**EXERCISE DETAILS:**
Exactly the lines from the start of the data below through the line that contains "SUN_EL, SUN_AZ = R(46), R(176)" are to be copied, with pictures left out.

**EXERCISE DATA:**
◆ ◆ ◆ ◆ ◆ ◆ ◆

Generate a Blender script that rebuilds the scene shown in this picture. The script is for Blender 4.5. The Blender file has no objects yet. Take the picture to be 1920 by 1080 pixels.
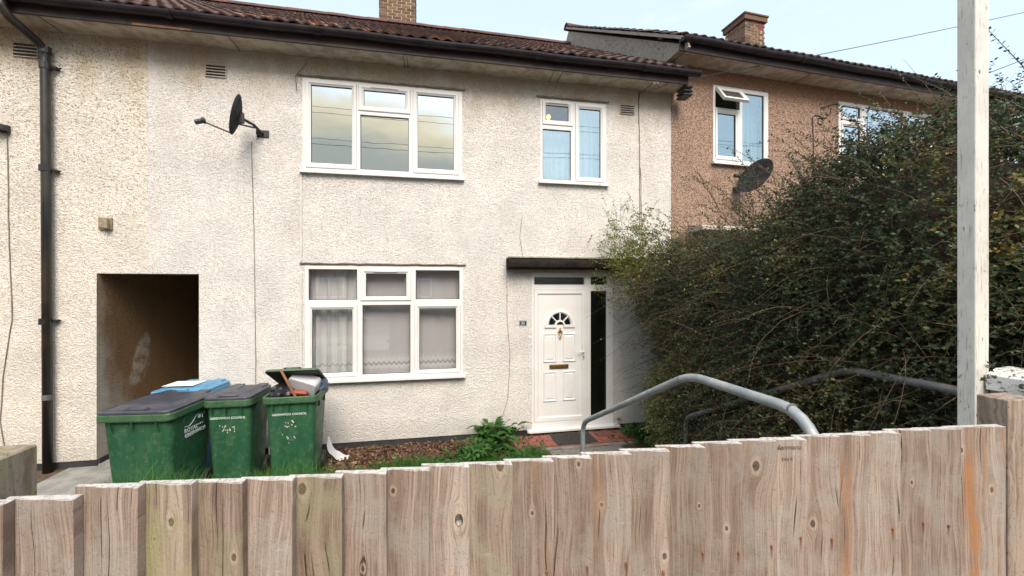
import bpy, bmesh, math, random
import numpy as np
from mathutils import Vector, Matrix
R = math.radians
random.seed(7); rng = np.random.default_rng(7)
S = bpy.context.scene; COL = S.collection

# ------------------------------------------------------------------ camera, sky, sun, exposure
cam_d = bpy.data.cameras.new('camera'); cam = bpy.data.objects.new('camera', cam_d); COL.objects.link(cam)
cam.location = (0, -5.6, 2.1); cam.rotation_euler = (R(90), 0, R(-11))
cam_d.sensor_width = 36; cam_d.lens = 760 / 1920 * 36; cam_d.clip_start = .05; cam_d.clip_end = 2000
S.camera = cam
S.view_settings.view_transform = 'Standard'; S.view_settings.look = 'None'
S.view_settings.exposure = 1.62; S.view_settings.gamma = 1
SUN_EL, SUN_AZ = R(46), R(176)

class NT:
    """small wrapper to write node graphs as expressions"""
    def __init__(s, nt): s.nt = nt; s.N = nt.nodes; s.L = nt.links
    def node(s, t, **k):
        n = s.N.new(t)
        for a, b in k.items(): setattr(n, a, b)
        return n
    def put(s, sock, v):
        if v is None: return
        if isinstance(v, bpy.types.NodeSocket): s.L.new(v, sock)
        elif isinstance(v, (tuple, list)) and len(v) == 3 and len(sock.default_value) == 4: sock.default_value = (*v, 1)
        else: sock.default_value = v
    def m(s, op, a, b=None, c=None, clamp=False):
        n = s.node('ShaderNodeMath', operation=op, use_clamp=clamp)
        for i, v in enumerate((a, b, c)):
            if v is not None: s.put(n.inputs[i], v)
        return n.outputs[0]
    def sm(s, v, lo, hi, a=0., b=1.):
        n = s.node('ShaderNodeMapRange', interpolation_type='SMOOTHSTEP')
        for i, x in enumerate((v, lo, hi, a, b)): s.put(n.inputs[i], x)
        return n.outputs[0]
    def mix(s, f, a, b, mode='MIX'):
        n = s.node('ShaderNodeMix', data_type='RGBA', blend_type=mode)
        s.put(n.inputs[0], f); s.put(n.inputs[6], a); s.put(n.inputs[7], b)
        return n.outputs[2]
    def xyz(s, x, y, z):
        n = s.node('ShaderNodeCombineXYZ')
        for i, v in enumerate((x, y, z)): s.put(n.inputs[i], v)
        return n.outputs[0]
    def sep(s, v):
        n = s.node('ShaderNodeSeparateXYZ'); s.put(n.inputs[0], v); return n.outputs
    def noise(s, vec, scale=1., detail=3., rough=.55, dist=0., col=False):
        n = s.node('ShaderNodeTexNoise'); s.put(n.inputs['Vector'], vec)
        n.inputs['Scale'].default_value = scale; n.inputs['Detail'].default_value = detail
        n.inputs['Roughness'].default_value = rough; n.inputs['Distortion'].default_value = dist
        return n.outputs['Color' if col else 'Fac']
    def vor(s, vec, scale, feature='F1', out='Distance'):
        n = s.node('ShaderNodeTexVoronoi', feature=feature); s.put(n.inputs['Vector'], vec); n.inputs['Scale'].default_value = scale
        return n.outputs[out]
    def obj(s): return s.node('ShaderNodeTexCoord').outputs['Object']
    def rnd(s): return s.node('ShaderNodeObjectInfo').outputs['Random']
    def attr(s, name, typ='OBJECT', out='Fac'):
        n = s.node('ShaderNodeAttribute', attribute_type=typ, attribute_name=name); return n.outputs[out]
    def bump(s, h, dist=.003, strength=1., nrm=None):
        n = s.node('ShaderNodeBump'); s.put(n.inputs['Height'], h)
        n.inputs['Distance'].default_value = dist; n.inputs['Strength'].default_value = strength
        if nrm: s.put(n.inputs['Normal'], nrm)
        return n.outputs[0]
    def stretch(s, v, sx, sy, sz):
        n = s.node('ShaderNodeVectorMath', operation='MULTIPLY'); s.put(n.inputs[0], v); n.inputs[1].default_value = (sx, sy, sz)
        return n.outputs[0]
    def add(s, a, b):
        n = s.node('ShaderNodeVectorMath', operation='ADD'); s.put(n.inputs[0], a); s.put(n.inputs[1], b); return n.outputs[0]

# world: clear pale sky, low evening cloud bank over the street side
W = bpy.data.worlds.new('World'); S.world = W; W.use_nodes = True
w = NT(W.node_tree); W.node_tree.nodes.clear()
sky = w.node('ShaderNodeTexSky', sky_type='NISHITA', sun_disc=False, sun_elevation=SUN_EL, sun_rotation=SUN_AZ)
sky.air_density = 1.0; sky.dust_density = 2.0; sky.ozone_density = 1.5
g = w.node('ShaderNodeTexCoord').outputs['Generated']; gx, gy, gz = w.sep(g)
n1 = w.noise(w.stretch(g, 1, 1, 2.6), 3.2, 6, .55); n2 = w.noise(w.stretch(g, 1, 1, 3), 9, 5, .6)
wisps = w.m('MULTIPLY', w.sm(n1, .50, .72), w.sm(n2, .35, .7))
# a thin veil of high cloud everywhere, denser towards the left (west)
veil = w.m('ADD', .62, w.m('MULTIPLY', wisps, .36), clamp=True)
base = w.mix(veil, sky.outputs[0], w.mix(wisps, (3.5, 4.05, 4.3), (4.3, 4.3, 4.25)))
behind = w.sm(w.m('MULTIPLY', gy, -1), -.05, .35)
thr = w.m('SUBTRACT', .385, w.m('MULTIPLY', w.m('MAXIMUM', w.m('SUBTRACT', gx, .08), 0), .65))
e = w.m('ADD', gz, w.m('MULTIPLY', w.m('SUBTRACT', n1, .5), .20))
bank = w.m('MULTIPLY', w.sm(w.m('SUBTRACT', thr, e), -.03, .045), behind)
lit = w.sm(w.m('SUBTRACT', thr, e), .11, .02)
ccol = w.mix(lit, (2.2, 2.25, 2.1), (4.7, 4.05, 2.9))
skyc = w.mix(bank, base, ccol)
bg = w.node('ShaderNodeBackground'); w.put(bg.inputs[0], skyc); bg.inputs[1].default_value = .10
out = w.node('ShaderNodeOutputWorld'); w.L.new(bg.outputs[0], out.inputs[0])

sd = bpy.data.lights.new('sun', 'SUN'); sd.energy = 1.5; sd.angle = R(34); sd.color = (1, .89, .76)
sun = bpy.data.objects.new('sun', sd); COL.objects.link(sun)
dirv = Vector((math.sin(SUN_AZ) * math.cos(SUN_EL), math.cos(SUN_AZ) * math.cos(SUN_EL), math.sin(SUN_EL)))
sun.rotation_euler = dirv.to_track_quat('Z', 'Y').to_euler(); sun.location = (3, -20, 12)

# ------------------------------------------------------------------ materials
def newmat(name):
    m = bpy.data.materials.new(name); m.use_nodes = True; t = NT(m.node_tree)
    return m, t, t.N['Principled BSDF']
def setp(t, p, col=None, rough=None, metal=None, nrm=None, spec=None, **k):
    if col is not None: t.put(p.inputs['Base Color'], col)
    if rough is not None: t.put(p.inputs['Roughness'], rough)
    if metal is not None: t.put(p.inputs['Metallic'], metal)
    if nrm is not None: t.put(p.inputs['Normal'], nrm)
    if spec is not None: t.put(p.inputs['Specular IOR Level'], spec)
def simple(name, c1, c2=None, rough=.6, scale=8, stretch=(1, 1, 1), bump=0, bscale=60, metal=0, var=0, spec=.5):
    m, t, p = newmat(name); o = t.obj(); c2 = c2 or tuple(v * .7 for v in c1)
    r = t.rnd(); o2 = t.add(t.stretch(o, *stretch), t.xyz(t.m('MULTIPLY', r, 37), 0, 0)) if var else t.stretch(o, *stretch)
    f = t.sm(t.noise(o2, scale, 5, .6), .35, .65); c = t.mix(f, c1, c2)
    if var: c = t.mix(1., c, t.mix(r, (1 - var,) * 3, (1 + var,) * 3), 'MULTIPLY')
    nr = t.bump(t.noise(o2, bscale, 4, .6), bump) if bump else None
    setp(t, p, c, rough, metal, nr, spec); return m

def roughcast(name, base, pit, stain, scale=54, dist=.015, patch=None, brick=False):
    m, t, p = newmat(name); o = t.obj(); x, y, z = t.sep(o)
    warp = t.add(o, t.stretch(t.noise(o, 20, 2, .5, col=True), .02, .02, .02))
    a = t.noise(t.stretch(warp, 1, 1, 1.2), scale, 5, .70); b = t.noise(o, scale * 2.6, 3, .65); lo = t.noise(o, 1.3, 4, .6)
    pb = t.vor(o, scale * 1.9); soft = t.sm(t.noise(o, 2.1, 3, .6), .35, .65, .55, 1.)
    h = t.m('ADD', t.m('ADD', t.m('MULTIPLY', t.sm(a, .32, .66), t.m('MULTIPLY', soft, .75)), t.m('MULTIPLY', b, .35)), t.m('MULTIPLY', t.sm(pb, .75, .1), .34))
    pits = t.sm(h, .50, .27)                                  # dirt lodged in the pits of the render
    mid = t.noise(t.stretch(o, 1, 1, .5), 2.6, 5, .62)
    streak = t.m('MULTIPLY', t.sm(t.noise(t.stretch(o, 9, 9, .55), 1, 4, .6), .54, .76), .13)
    c = t.mix(t.m('MULTIPLY', t.sm(mid, .42, .75), .18), base, stain); c = t.mix(streak, c, t.mix(.5, stain, pit))
    c = t.mix(t.m('MULTIPLY', pits, t.m('MULTIPLY', t.sm(lo, .25, .75, .35, .9), t.sm(z, .5, 4.5, .55, 1.))), c, pit)
    if patch: c = patch(t, c, x, y, z, lo, mid, pits)
    setp(t, p, c, .93, 0, t.bump(h, dist, 1.), .15); return m

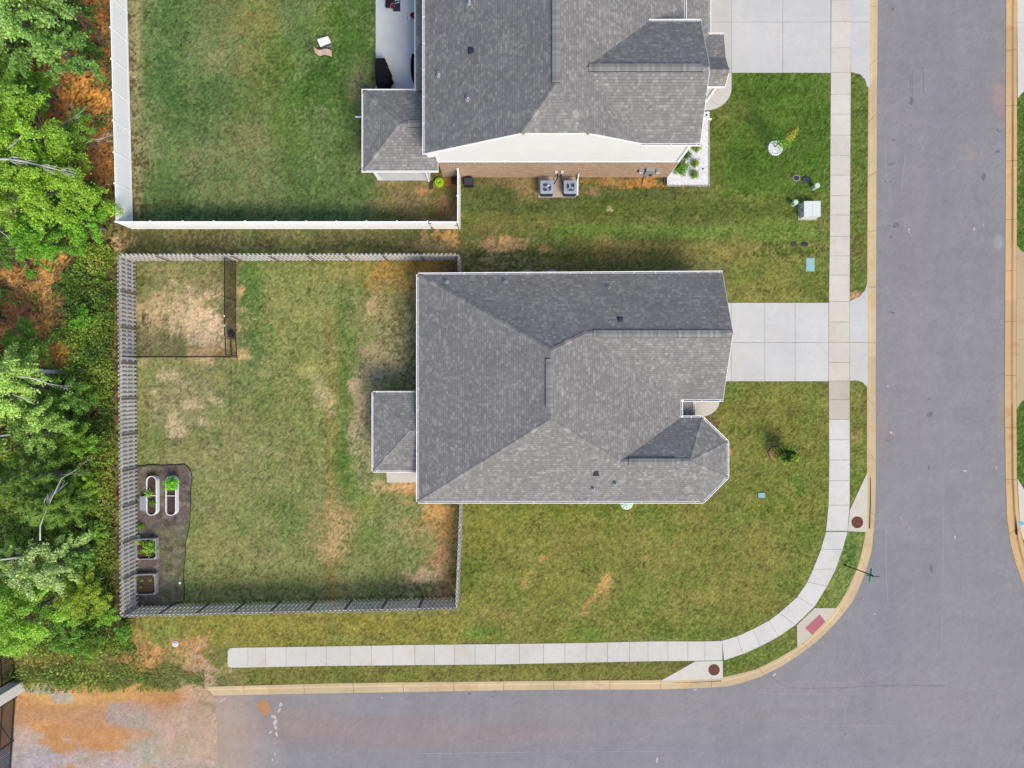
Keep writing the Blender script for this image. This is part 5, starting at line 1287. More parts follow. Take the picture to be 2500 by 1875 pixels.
wrun(cNW, cNE, (0, -1), 9); wrun(cSW, cNW, (1, 0), 10); wrun(cSW, cSE, (0, 1), 9); wrun(cNE, (-3.12, 6.05), (-1, 0), 1); wrun(cSE, (-3.0, -6.45), (-1, 0), 3)

PF = empty('mesh_fence', (-16.83, 4, 0), 'black netting dog pen fence with a small gate, inside the wooden fence corner', 'fence')
def seg3(a, c, name, mat, w_, par=PF):
    b = MB(); b.bar(a, c, w_, w_); return b.build(name, mat, par)
hP = 1.70
pts_e = [(-16.83, 7.4), (-16.83, 5.1), (-16.83, 2.80)]
for p in pts_e + [(-16.76, 1.62), (-19.8, 1.62), (-22.75, 1.62)]:
    b = MB(); b.tube([(p[0], p[1], 0), (p[0], p[1], hP + .02)], .024, 8); b.build('post', M['black'], PF)
b = MB(); b.bar((-16.83, 7.4, hP), (-16.83, 2.8, hP), .05, .04); b.bar((-16.83, 7.4, .05), (-16.83, 2.8, .05), .015, .015); b.build('rail', M['black'], PF)
b = MB(); b.bar((-22.8, 1.62, hP), (-16.76, 1.62, hP), .05, .04); b.bar((-22.8, 1.62, .05), (-16.76, 1.62, .05), .015, .015); b.build('rail', M['black'], PF)
b = MB(); b.poly([(-16.83, 7.4, .03), (-16.83, 2.8, .03), (-16.83, 2.8, hP), (-16.83, 7.4, hP)], [(0, 0), (4.6, 0), (4.6, hP), (0, hP)]); b.build('netting', M['mesh'], PF)
b = MB(); b.poly([(-22.8, 1.62, .03), (-16.76, 1.62, .03), (-16.76, 1.62, hP), (-22.8, 1.62, hP)], [(0, 0), (6, 0), (6, hP), (0, hP)]); b.build('netting', M['mesh'], PF)
b = MB(); yg0, yg1 = 2.72, 1.72
for p, q in (((-16.82, yg0, .1), (-16.82, yg0, 1.65)), ((-16.78, yg1, .1), (-16.78, yg1, 1.65)), ((-16.82, yg0, 1.65), (-16.78, yg1, 1.65)), ((-16.82, yg0, .1), (-16.78, yg1, .1)), ((-16.82, yg0, .85), (-16.78, yg1, .85))): b.bar(p, q, .045, .045)
b.build('gate', M['black'], PF)
b = MB()
for v in (772, 795): x, y, _ = W(550, v, hP); b.box(-16.86, -16.80, y - .04, y + .04, hP + .02, hP + .05)
b.build('white_clip', M['white'], PF)
x, y, _ = W(567, 816); b = MB(); b.lathe(x, y, [(.14, 0), (.19, .05), (.2, .22), (.17, .33), (.08, .38), (.03, .39)], 16); tag(b.build('bucket', M['darkgrey'], smooth=True), 'rounded dark blue bucket on the ground just inside the pen gate', 'bucket')

# iron fence and stone pillar at the lower left
IF = empty('iron_fence', (-30.2, -17, 0), 'tall black iron picket fence north of the stone pillar in the lower left corner', 'fence')
IG = empty('iron_gate', (-30.3, -23, 0), 'black iron road gate with diagonal braces, below the stone pillar', 'gate')
def pickets(root, x0, y0, x1, y1, h, brace=False):
    n = int(abs(y1 - y0) / .125); b = MB()
    for i in range(n + 1):
        t = i / n; x = x0 + (x1 - x0) * t; y = y0 + (y1 - y0) * t; b.bar((x, y, .08), (x, y, h), .032, .032)
    b.build('pickets', M['black'], root)
    for z in (.18, h * .5, h - .25): b = MB(); b.bar((x0, y0, z), (x1, y1, z), .05, .05); b.build('rail', M['black'], root)
    k = max(1, int(round(abs(y1 - y0) / 2.9)))
    for i in range(k + 1):
        t = i / k; x = x0 + (x1 - x0) * t; y = y0 + (y1 - y0) * t; b = MB(); b.bar((x, y, 0), (x, y, h + .05), .075, .075); b.build('post', M['black'], root)
        if brace and i < k:
            t2 = (i + 1) / k; b = MB(); b.bar((x + .03, y, h - .3), (x0 + (x1 - x0) * t2 + .03, y0 + (y1 - y0) * t2, .2), .04, .04); b.build('brace', M['black'], root)
pickets(IF, -30.25, -17.9, -30.6, -12.6, 2.3)
pickets(IG, -30.25, -19.1, -30.75, -27.0, 2.3, True)
SP = empty('stone_pillar', (-30.1, -18.45, 0), 'pale speckled stone gate pillar between the iron fence and the iron gate', 'pillar')
b = MB(); b.box(-30.42, -29.8, -18.78, -18.13, -.05, 2.75); b.build('shaft', M['stone'], SP); b = MB(); b.box(-30.5, -29.72, -18.86, -18.05, 2.752, 2.86); b.build('cap', M['stone'], SP)

# ================================================================ THINGS IN THE YARDS
# mulch bed with black edging (setting), raised beds
b = MB(); MP = gp(MULCH); b.prism([(p[0], p[1]) for p in MP], -.05, .025)
# fine mulch colour grid
mx = np.arange(-23.3, -19.3, .08); my = np.arange(-13.6, -4.6, .08); X, Y = np.meshgrid(mx, my); xf, yf = X.ravel(), Y.ravel(); s_ = inpoly(xf, yf, MP)
idx = np.arange(len(xf)).reshape(X.shape); S2m = s_.reshape(X.shape); fm = (S2m[:-1, :-1] & S2m[:-1, 1:] & S2m[1:, 1:] & S2m[1:, :-1]).ravel()
F = np.stack([idx[:-1, :-1], idx[:-1, 1:], idx[1:, 1:], idx[1:, :-1]], -1).reshape(-1, 4)[fm]; used, inv = np.unique(F.ravel(), return_inverse=True)
xm, ym_ = xf[used], yf[used]; um = xm * FP / CH + 1250; vm = 937.5 - ym_ * FP / CH
c = np.tile(np.array(s2l((120, 106, 104))), (len(xm), 1))
nn = fbm(xm, ym_, .7, 5, 91)
grn = np.clip(np.clip((nn - .47) / .10, 0, 1) + np.clip((vm - 1270) / 40, 0, 1) * np.clip((um - 388) / 14, 0, 1) * .9 - np.where((vm < 1270) & (um < 400), .5, 0), 0, 1)[:, None] * np.clip(.35 + 2.2 * (fbm(xm, ym_, .22, 3, 93) - .3), 0, 1)[:, None] * .85
c = c * (1 - grn) + np.array(s2l((120, 130, 84))) * grn
pk = np.clip((fbm(xm, ym_, .35, 4, 95) - .56) / .08, 0, 1)[:, None] * .6; c = c * (1 - pk) + np.array(s2l((158, 146, 134))) * pk
dk = np.clip((fbm(xm, ym_, .5, 4, 97) - .58) / .08, 0, 1)[:, None] * .6; c = c * (1 - dk * .55)
M['mulch'] = mat_attr('mulch', scales=((8, .3), (22, .45)), bmp=1.0, bd=.05, speck=(26, .86, .5, A(196, 176, 168)))
tag(rawmesh('mulch_bed', np.stack([xm, ym_, np.full(len(xm), .028) + .02 * (fbm(xm, ym_, .15, 2, 99))], 1), inv.astype(np.int32), 4, M['mulch'], c * ALBK), kind='structure')
b = MB(); ed = [(p[0], p[1], .045) for p in gp([q for q in MULCH if q[0] > 326])]; b.tube(ed, .022, 6); tag(b.build('garden_edging', M['black']), 'wavy black plastic edging strip around the mulch bed', 'edging')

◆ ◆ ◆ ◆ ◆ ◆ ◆

**EXERCISE OUTPUT:**
Generate a Blender script that rebuilds the scene shown in this picture. The script is for Blender 4.5. The Blender file has no objects yet. Take the picture to be 1920 by 1080 pixels.
import bpy, bmesh, math, random
import numpy as np
from mathutils import Vector, Matrix
R = math.radians
random.seed(7); rng = np.random.default_rng(7)
S = bpy.context.scene; COL = S.collection

# ------------------------------------------------------------------ camera, sky, sun, exposure
cam_d = bpy.data.cameras.new('camera'); cam = bpy.data.objects.new('camera', cam_d); COL.objects.link(cam)
cam.location = (0, -5.6, 2.1); cam.rotation_euler = (R(90), 0, R(-11))
cam_d.sensor_width = 36; cam_d.lens = 760 / 1920 * 36; cam_d.clip_start = .05; cam_d.clip_end = 2000
S.camera = cam
S.view_settings.view_transform = 'Standard'; S.view_settings.look = 'None'
S.view_settings.exposure = 1.62; S.view_settings.gamma = 1
SUN_EL, SUN_AZ = R(46), R(176)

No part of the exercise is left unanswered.